One of the first changes at the time, Blasi said, was to make sure a live human being would answer every call into the company’s main phone line.
“This might seem like a small thing, but it means that our franchise partners can always get ahold of someone at the office,” Blasi said. “Our A&W corporate team holds hands with our franchise advisory board on each of the decisions that we make, and while this process might take a bit longer, we ultimately think it gets us and the brand in a better place.”
The new perspective led to a host of additional changes, including a concentration on local store marketing and back-to-basics operations. The company made new investments in social media marketing, too, and initiated product launches for key items, including hand-breaded chicken tenders and mini Polar Swirls.
“The goal has been to get franchisees re-engaged in the brand again, and positive sales are a huge indicator of that,” Blasi said.
“The goal has been to get franchisees re-engaged in the brand again, and positive sales are a huge indicator of that.” —Sarah Blasi, A&W vice president of marketing
With franchise partners fully on board, the company looked toward reinvigorating the oldest brand in the industry. The company signed up Lexington-based Cornett Integrated Marketing Solutions as its agency of record, and starting in October 2013, it began testing its new “Burgers Chicken Floats” prototype in its company-owned Lexington stores. With a signature orange-and-brown palette, clean lines and repurposed interpretations of wistful memorabilia, the new design leveraged the company’s storied past into a “hip nostalgia” sensibility with double-whammy appeal for both millennials and baby boomers.
“The best thing about A&W is we have nearly 100 years of history … and we can look back and pick and choose those elements that we want to move forward,” Blasi said. “We are an original. We don’t have to create a new story to tell our consumers. We own that history.”

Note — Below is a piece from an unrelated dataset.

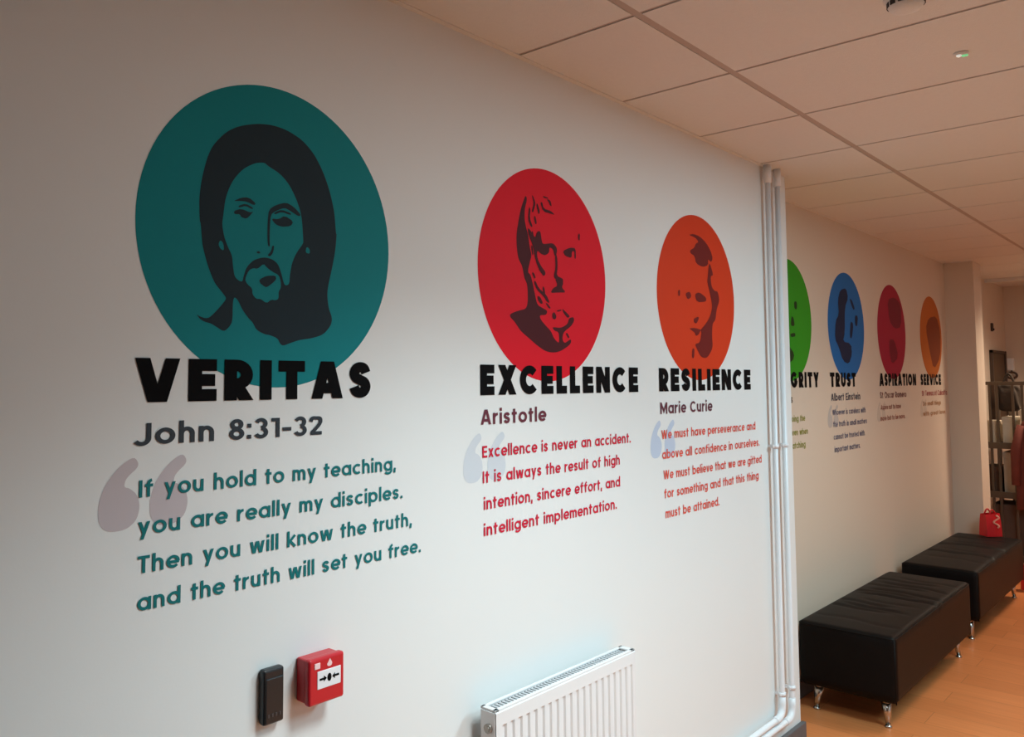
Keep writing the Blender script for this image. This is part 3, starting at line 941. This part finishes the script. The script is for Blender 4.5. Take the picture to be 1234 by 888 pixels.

And the food takes the spotlight, Blasi added. The company borrowed a 20-year-old recipe for hand-breaded chicken tenders from an A&W restaurant in Michigan and rolled it out restaurant by restaurant, along with a variety of premium sauces. It has since become one of the company’s top-selling products nationwide, Blasi said. And while most of its restaurants were already making their signature root beer fresh on-site, the company started doing it at every location in May, with a strong marketing push to let consumers know. The company has now assigned its own “Burger Task Force” to ensure the company hits the high-quality mark in that category, as well.
And because root beer triggers a lot of happy memories, A&W has been able to use social media to tap into an unusually high level of emotional attachment to the brand among a large customer base, Blasi said. In November, the company plans to bring back one of its more popular social promotions of recent years, Float-A-Friend, in which fans can share their A&W experiences and nominate a friend to win free root beer floats for a year.
“It is so much fun to read the submissions that come in,” Blasi said. “Our fans simply love to tell us their A&W stories, and that engagement has propelled us to new heights online.”
Response to the redesigned concept has been very positive, Blasi said, but don’t expect to see an immediate sweeping reinvention systemwide. The company is instead helping its franchise partners make the incremental investments that best suit their restaurants, with the understanding that as sales increase, the grander plans will be ready for them to institute. In the meantime, the company’s fresh look and focused energy have caught the attention of more new players in the game.
“We are actively franchising again for the first time in years, which is very exciting for this brand, and it means we can start going back into markets we may have left over the years, bringing A&Ws to new consumers throughout the country,” Blasi said.
The company will open a total of 17 new restaurants in the United States this year, and roughly 30 more locations in southeast Asia. A&W’s preliminary plans for next year include even more openings than that, Blasi said. The 10-year picture calls for the addition of hundreds of new stores.
“Little by little, we are reshaping the system,” Blasi said, “and in combination with the new restaurants we have and will build, you will be seeing a very different A&W across the country.”